Beginning with the first line of the data below, extract each line up to and including the one containing "col = scene.collection". Copy them exactly and add nothing.

- - -

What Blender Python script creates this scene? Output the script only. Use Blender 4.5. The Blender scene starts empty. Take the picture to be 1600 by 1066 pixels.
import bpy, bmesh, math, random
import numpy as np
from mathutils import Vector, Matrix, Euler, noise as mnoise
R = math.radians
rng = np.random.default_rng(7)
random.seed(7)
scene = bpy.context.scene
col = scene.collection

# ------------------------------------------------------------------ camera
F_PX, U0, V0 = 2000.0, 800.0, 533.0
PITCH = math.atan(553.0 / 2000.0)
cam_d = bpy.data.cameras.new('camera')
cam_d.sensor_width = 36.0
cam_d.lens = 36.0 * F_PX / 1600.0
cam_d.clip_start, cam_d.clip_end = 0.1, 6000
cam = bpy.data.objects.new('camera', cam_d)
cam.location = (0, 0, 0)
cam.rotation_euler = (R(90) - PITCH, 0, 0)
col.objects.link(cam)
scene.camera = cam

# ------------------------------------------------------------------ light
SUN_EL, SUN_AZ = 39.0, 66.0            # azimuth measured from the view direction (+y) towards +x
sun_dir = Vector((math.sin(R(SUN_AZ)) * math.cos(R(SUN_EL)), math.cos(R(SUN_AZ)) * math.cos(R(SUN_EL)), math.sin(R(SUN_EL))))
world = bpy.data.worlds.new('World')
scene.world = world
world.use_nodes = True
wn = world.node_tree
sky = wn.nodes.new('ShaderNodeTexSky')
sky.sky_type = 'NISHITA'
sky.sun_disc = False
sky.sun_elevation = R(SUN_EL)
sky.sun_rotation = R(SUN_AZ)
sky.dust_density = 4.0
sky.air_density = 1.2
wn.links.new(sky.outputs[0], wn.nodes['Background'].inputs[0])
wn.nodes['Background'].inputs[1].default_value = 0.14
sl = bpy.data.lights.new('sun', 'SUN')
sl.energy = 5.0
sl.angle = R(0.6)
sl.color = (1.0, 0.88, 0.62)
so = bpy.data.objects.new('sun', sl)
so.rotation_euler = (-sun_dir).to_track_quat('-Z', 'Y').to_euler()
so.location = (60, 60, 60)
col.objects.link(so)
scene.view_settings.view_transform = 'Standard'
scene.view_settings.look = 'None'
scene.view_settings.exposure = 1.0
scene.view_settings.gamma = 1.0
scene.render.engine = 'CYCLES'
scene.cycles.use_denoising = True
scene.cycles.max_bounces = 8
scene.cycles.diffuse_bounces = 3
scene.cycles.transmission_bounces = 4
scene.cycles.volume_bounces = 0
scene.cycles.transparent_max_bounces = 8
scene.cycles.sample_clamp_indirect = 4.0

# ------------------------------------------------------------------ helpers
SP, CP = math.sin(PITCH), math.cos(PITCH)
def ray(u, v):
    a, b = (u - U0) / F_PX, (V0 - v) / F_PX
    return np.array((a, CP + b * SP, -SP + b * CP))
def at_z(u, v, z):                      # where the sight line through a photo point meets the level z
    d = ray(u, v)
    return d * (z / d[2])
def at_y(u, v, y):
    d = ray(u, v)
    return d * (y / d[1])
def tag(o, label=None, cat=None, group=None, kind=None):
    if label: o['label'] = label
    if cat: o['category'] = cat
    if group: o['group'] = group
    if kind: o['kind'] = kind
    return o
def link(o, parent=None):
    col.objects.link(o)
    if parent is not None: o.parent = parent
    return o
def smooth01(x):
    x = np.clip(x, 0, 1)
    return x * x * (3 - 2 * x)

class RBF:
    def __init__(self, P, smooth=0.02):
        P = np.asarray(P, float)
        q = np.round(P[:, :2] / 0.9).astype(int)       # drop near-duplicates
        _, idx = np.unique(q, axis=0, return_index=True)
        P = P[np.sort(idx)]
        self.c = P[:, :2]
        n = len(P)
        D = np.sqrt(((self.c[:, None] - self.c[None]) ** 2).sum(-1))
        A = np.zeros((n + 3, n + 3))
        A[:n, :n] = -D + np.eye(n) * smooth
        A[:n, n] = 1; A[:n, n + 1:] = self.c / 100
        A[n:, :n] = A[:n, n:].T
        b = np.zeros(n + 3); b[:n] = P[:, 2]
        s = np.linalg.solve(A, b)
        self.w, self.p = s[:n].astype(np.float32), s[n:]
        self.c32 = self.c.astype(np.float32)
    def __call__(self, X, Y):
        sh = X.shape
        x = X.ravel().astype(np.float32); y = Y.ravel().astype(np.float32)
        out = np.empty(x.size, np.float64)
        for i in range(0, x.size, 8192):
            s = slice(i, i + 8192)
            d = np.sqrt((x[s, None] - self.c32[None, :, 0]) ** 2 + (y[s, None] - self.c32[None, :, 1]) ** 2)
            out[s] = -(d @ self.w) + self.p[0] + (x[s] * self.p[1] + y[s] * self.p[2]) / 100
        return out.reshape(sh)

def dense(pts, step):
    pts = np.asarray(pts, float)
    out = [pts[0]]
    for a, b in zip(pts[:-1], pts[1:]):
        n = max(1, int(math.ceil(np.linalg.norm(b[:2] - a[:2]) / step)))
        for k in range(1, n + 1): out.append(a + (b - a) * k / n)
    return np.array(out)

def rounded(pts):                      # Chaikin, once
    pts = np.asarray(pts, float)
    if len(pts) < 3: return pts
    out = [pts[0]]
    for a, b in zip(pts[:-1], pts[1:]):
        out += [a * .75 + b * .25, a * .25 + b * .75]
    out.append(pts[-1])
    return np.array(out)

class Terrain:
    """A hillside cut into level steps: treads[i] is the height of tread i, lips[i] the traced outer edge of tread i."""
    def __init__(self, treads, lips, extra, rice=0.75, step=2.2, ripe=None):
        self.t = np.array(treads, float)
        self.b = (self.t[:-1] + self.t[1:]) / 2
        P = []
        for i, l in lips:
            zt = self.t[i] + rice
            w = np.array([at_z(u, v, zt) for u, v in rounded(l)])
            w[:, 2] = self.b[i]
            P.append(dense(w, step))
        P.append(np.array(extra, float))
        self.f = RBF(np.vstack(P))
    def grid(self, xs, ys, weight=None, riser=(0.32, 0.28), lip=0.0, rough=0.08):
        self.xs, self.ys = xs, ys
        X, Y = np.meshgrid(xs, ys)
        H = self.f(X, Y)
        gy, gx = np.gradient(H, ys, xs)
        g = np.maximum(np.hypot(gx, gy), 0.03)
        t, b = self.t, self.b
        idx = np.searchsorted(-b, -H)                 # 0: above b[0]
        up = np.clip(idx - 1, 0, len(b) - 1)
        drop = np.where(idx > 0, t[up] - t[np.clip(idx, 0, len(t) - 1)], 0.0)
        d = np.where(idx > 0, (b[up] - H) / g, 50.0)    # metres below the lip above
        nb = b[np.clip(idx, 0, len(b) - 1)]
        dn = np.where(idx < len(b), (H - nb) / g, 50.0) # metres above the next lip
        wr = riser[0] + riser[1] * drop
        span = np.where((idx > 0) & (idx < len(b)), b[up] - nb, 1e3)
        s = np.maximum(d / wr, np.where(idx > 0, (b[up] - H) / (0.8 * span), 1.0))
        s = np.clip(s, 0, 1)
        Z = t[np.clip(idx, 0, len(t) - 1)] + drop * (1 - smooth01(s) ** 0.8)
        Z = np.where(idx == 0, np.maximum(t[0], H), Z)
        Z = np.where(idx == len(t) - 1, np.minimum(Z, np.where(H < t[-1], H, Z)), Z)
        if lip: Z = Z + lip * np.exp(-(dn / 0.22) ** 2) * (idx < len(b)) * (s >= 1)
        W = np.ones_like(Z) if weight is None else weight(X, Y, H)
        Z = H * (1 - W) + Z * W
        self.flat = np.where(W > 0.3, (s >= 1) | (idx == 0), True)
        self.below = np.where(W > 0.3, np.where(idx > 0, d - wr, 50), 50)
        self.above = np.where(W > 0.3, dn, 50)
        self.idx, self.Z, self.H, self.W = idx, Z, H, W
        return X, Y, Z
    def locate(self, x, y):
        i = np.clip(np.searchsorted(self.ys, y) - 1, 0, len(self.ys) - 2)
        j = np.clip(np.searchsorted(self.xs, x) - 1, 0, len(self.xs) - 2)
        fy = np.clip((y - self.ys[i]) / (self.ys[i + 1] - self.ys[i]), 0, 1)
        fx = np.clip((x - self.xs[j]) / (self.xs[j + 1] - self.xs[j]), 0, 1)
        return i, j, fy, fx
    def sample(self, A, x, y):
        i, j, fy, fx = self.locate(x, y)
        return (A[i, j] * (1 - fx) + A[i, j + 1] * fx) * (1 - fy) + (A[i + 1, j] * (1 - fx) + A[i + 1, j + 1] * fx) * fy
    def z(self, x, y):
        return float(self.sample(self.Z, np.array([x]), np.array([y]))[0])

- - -

COMPLETE OUTPUT =>
What Blender Python script creates this scene? Output the script only. Use Blender 4.5. The Blender scene starts empty. Take the picture to be 1600 by 1066 pixels.
import bpy, bmesh, math, random
import numpy as np
from mathutils import Vector, Matrix, Euler, noise as mnoise
R = math.radians
rng = np.random.default_rng(7)
random.seed(7)
scene = bpy.context.scene
col = scene.collection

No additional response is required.